Tapi bagaimanakah rasanya menjadi buruh derep sehari-hari? Seusai hari kerja di tempat Pak Mujiman, saya ikut pulang ke rumah Pak Wagiyo (66) dan Bu Mujiem (62) untuk mendengar cerita mereka. Bapak dan ibu ini merupakan sepasang suami-istri buruh derep paling tua yang tergabung dalam Partai Derep Indonesia. “Kesel ra kesel mas, jenenge wong tuwo ndadekke anak. (Lelah tidak lelah mas, namanya juga orangtua ‘menjadikan’ anak)”. Begitulah percakapan kami dibuka. Setiap hari mereka berangkat ke sawah berbekal air, makan siang, arit, dan karung. Hari-hari tersebut dihayati sebagai upaya panjang yang akhirnya mengantarkan anak mereka menjadi lulusan terbaik di akademi keperawatan; lalu bekerja menjadi PNS. “Tukang derep iso sukses ndadekke anake tekan pegawai negeri. (Tukang derep bisa sukses membesarkan anaknya sampai jadi pegawai negeri)” ujar Pak Wagiyo bangga.
Tiap panen, upah yang diterima pasangan suami-istri ini bukan berupa uang, melainkan gabah basah yang disebut bawon. Upah bawon berjumlah sekitar 10% dari hasil panen. Gabah basah tersebut lalu dijemur sendiri, digiling, lalu dibuat makan sendiri. Sisanya dijual sebagai beras dan bekatul. Walau menghabiskan lebih banyak waktu dan tenaga, sistem upah tersebut dinilai lebih menguntungkan. “Nek upah yo mung nek kepipit, kadang upah iso mung Rp50.000. (Upah uang hanya jika kepepet, karena kadang jumlahnya bisa hanya Rp50.000).”
“Kulo bakal tetep kerjo ten sawah nek tetep sehat.
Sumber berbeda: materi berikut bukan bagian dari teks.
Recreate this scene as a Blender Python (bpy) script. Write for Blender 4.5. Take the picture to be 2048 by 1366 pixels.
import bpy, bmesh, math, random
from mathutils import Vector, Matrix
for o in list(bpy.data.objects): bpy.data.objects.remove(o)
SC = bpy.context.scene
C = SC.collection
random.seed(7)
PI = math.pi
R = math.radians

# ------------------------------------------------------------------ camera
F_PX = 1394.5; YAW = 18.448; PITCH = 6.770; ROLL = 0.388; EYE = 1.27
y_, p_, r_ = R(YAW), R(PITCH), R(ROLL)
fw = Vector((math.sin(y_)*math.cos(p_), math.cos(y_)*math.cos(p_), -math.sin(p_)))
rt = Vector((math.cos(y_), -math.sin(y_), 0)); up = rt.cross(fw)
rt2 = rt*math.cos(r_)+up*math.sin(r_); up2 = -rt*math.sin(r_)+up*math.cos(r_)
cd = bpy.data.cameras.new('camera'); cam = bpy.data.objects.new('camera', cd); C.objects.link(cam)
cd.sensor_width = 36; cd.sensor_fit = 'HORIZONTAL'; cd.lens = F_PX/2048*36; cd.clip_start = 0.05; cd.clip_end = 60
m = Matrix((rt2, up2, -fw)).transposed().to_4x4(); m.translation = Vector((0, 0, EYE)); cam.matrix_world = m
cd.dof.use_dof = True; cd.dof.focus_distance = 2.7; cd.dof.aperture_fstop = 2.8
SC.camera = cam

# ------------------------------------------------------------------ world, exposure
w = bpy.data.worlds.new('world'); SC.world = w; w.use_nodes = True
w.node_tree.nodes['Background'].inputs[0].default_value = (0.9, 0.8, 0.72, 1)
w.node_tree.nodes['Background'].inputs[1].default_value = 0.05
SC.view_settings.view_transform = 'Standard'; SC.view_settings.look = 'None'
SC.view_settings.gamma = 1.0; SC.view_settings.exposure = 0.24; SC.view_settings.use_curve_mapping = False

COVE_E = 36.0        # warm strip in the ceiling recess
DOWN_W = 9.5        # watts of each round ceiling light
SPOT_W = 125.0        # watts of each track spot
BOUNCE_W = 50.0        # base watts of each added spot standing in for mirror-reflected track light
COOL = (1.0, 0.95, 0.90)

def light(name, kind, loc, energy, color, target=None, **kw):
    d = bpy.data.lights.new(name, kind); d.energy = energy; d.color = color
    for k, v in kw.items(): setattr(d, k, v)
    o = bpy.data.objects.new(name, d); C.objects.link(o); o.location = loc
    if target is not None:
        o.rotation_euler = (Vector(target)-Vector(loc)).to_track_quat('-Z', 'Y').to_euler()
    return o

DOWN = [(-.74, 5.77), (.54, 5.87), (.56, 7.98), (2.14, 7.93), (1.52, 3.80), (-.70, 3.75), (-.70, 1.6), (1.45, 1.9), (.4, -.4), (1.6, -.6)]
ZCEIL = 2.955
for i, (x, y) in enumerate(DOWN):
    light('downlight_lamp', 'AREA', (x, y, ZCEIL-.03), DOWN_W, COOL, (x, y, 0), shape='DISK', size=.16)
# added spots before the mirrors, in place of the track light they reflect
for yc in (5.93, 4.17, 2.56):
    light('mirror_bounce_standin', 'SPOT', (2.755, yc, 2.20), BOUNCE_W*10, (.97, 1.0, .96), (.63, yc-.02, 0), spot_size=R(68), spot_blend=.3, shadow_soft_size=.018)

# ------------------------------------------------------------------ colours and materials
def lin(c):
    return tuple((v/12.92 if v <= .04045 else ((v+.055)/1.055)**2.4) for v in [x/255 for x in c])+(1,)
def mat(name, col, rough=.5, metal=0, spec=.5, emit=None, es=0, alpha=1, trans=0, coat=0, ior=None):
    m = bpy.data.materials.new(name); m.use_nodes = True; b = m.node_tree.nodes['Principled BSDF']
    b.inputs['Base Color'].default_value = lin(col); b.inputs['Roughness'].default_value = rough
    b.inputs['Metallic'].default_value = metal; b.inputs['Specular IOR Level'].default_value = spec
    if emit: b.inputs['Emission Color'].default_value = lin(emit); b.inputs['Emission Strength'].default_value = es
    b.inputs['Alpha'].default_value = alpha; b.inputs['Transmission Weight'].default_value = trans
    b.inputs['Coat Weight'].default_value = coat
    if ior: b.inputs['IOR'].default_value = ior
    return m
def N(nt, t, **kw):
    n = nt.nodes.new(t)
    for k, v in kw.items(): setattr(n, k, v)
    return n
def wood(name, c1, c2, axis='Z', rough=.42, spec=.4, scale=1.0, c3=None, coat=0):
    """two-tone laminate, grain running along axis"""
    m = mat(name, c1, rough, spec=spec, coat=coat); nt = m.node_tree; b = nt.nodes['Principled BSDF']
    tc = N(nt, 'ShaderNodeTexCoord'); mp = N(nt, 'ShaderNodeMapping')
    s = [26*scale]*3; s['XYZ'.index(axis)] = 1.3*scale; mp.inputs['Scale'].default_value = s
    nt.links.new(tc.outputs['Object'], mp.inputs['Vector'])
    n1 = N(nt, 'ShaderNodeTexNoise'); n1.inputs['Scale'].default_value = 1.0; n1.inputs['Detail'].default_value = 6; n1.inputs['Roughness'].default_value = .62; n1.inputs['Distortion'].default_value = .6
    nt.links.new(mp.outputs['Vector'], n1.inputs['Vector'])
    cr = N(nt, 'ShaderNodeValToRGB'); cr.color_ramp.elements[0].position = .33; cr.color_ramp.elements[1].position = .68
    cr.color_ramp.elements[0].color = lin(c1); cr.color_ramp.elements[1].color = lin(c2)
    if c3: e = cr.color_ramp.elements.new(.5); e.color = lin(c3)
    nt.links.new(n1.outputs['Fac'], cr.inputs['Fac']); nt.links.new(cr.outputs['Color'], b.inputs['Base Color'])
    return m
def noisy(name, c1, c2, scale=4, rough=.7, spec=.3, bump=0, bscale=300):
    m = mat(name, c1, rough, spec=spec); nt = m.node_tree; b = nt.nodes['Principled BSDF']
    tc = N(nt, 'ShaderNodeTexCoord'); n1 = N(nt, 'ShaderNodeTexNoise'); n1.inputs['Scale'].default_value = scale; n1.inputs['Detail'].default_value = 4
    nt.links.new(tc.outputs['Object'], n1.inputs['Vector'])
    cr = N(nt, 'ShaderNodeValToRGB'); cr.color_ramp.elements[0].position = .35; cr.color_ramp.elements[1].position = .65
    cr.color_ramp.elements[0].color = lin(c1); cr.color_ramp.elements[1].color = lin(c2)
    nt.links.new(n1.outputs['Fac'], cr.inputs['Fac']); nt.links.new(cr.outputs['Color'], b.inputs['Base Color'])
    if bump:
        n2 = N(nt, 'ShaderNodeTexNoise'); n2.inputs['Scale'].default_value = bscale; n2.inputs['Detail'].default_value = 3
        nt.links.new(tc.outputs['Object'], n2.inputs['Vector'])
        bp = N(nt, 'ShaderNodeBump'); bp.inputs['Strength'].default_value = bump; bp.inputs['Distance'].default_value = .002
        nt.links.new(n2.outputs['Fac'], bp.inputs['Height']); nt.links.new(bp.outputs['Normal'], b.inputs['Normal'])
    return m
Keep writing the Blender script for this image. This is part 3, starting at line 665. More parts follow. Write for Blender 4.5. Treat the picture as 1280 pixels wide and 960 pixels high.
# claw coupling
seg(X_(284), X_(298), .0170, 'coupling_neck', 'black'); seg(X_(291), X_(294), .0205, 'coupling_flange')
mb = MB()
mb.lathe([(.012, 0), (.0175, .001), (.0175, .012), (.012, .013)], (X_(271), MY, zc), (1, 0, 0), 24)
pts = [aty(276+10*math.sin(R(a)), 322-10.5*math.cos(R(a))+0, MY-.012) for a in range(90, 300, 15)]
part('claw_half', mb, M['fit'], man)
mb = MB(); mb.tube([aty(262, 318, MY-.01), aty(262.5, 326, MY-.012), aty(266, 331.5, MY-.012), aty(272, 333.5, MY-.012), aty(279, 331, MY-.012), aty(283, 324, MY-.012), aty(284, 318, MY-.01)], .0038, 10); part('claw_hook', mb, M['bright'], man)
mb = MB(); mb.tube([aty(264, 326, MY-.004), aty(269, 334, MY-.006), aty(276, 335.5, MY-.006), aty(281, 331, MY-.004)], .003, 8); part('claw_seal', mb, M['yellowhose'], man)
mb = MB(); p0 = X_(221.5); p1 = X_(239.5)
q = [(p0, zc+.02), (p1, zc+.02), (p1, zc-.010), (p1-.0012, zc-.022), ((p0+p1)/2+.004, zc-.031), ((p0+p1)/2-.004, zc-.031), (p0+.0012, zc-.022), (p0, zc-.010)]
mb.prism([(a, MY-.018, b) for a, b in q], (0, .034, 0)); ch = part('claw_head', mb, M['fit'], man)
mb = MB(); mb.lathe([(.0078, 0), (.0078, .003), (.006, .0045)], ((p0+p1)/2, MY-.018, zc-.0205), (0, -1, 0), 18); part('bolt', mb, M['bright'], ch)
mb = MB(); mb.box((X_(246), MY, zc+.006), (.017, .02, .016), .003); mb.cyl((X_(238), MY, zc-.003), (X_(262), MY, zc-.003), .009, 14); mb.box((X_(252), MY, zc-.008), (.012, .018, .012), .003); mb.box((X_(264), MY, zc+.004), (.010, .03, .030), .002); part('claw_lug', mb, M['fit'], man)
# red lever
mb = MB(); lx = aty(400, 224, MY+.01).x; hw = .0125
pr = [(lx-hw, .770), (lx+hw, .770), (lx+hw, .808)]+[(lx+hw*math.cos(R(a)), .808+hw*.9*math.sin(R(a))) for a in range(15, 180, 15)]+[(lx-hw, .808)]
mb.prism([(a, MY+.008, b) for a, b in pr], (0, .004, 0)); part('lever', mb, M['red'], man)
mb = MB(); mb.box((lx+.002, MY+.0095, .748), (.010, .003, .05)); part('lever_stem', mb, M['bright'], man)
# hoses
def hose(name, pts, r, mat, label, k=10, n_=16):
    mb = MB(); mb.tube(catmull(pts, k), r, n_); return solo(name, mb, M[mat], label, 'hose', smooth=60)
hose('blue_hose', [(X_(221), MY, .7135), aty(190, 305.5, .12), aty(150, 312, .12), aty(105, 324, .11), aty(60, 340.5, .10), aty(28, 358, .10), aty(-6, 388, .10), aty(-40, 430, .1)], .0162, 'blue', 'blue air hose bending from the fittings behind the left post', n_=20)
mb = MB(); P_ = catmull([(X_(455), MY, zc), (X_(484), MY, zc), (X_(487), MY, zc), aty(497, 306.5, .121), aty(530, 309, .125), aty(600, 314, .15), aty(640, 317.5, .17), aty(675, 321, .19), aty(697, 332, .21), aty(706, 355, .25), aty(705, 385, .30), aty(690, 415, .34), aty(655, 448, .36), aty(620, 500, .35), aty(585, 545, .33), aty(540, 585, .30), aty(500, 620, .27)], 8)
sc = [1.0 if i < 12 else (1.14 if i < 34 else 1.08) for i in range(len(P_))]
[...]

Pensiun e suk nek wis tua, nek wis ra kuat nggoto tenan. (Saya bakal tetap kerja di sawah selama tetap sehat. Pensiun saat sudah tua, saat sudah tidak bisa lagi bekerja.) Anak juga nanti sudah pensiun. Sepuluh tahun lagi kan udah pulang anak saya. Mutasi pegawai negeri.” begitu Pak Wagiyo dan Bu Mujiem merencanakan masa tua mereka. Ia dan anak-cucu berencana terus menetap di Minggir, walau mungkin lelaku hidupnya sehari-hari tidak lagi mengolah sawah. “Kena gabah wae gatelen kok nek anak kulo. Dasare yo ora nduwe sawah mas. Sawahe wis didol, nggo sekolah, nggo kuliah ben dadi pegawe. (Anak saya terkena gabah saja gatal-gatal. Pun kami juga sudah tidak punya sawah. Sudah dijual untuk sekolah, agar bisa jadi pegawai.)”
Menurut mereka, tidak jarang tetangga kiri-kanan juga menjual sawah mereka untuk menyekolahkan anaknya agar jadi pegawai. Ada yang membayar 500, bahkan 700 juta agar anaknya jadi polisi atau tentara.
Seusai menerawang ke belakang, Bu Mujiem menutup, “Pokoke entuk bawon, ketemu kancane neng sawah, makan-makan bareng (pokoknya dapat bawon, bertemu teman di sawah, makan-makan bersama)” ia anggap cukup jadi hiburan sehari-hari. “Nyenengke angger dijalani, mung turut alur e, melu alur. Generasi penerus mesthi ada. Arep kerjo opo meneh neng desa? (Menyenangkan bila dijalani, ikut alurnya saja. Generasi penerus pasti ada. Mau kerja apa lagi di desa?)” sahut Pak Wagiyo.
Pertemuan dua hari itu saya tutup dengan mengamini ucapan Pak Wagiyo barusan. Rasanya sawah-sawah dan desa-desa yang segar dilewati itu juga masih cukup terbuka untuk menghidupi dan ditinggali. Beberapa aspek kesehariannya memang masih merdu seperti yang dinyanyikan Tasya. Walau ada sebuah pertanyaan menempel, seperti gatal bulu dari bulir-bulir padi yang sudah kering; namun tahukah kita sampai kapan desa bisa menjadi desa? Desa yang seperti apa, kalau yang mewakilkan untuk menjaganya hanya orang-orang seumuran para anggota Partai Derep Indonesia, sedangkan yang muda–termasuk saya–baru bisa ikut bernyanyi dari sudut pandang Tasya.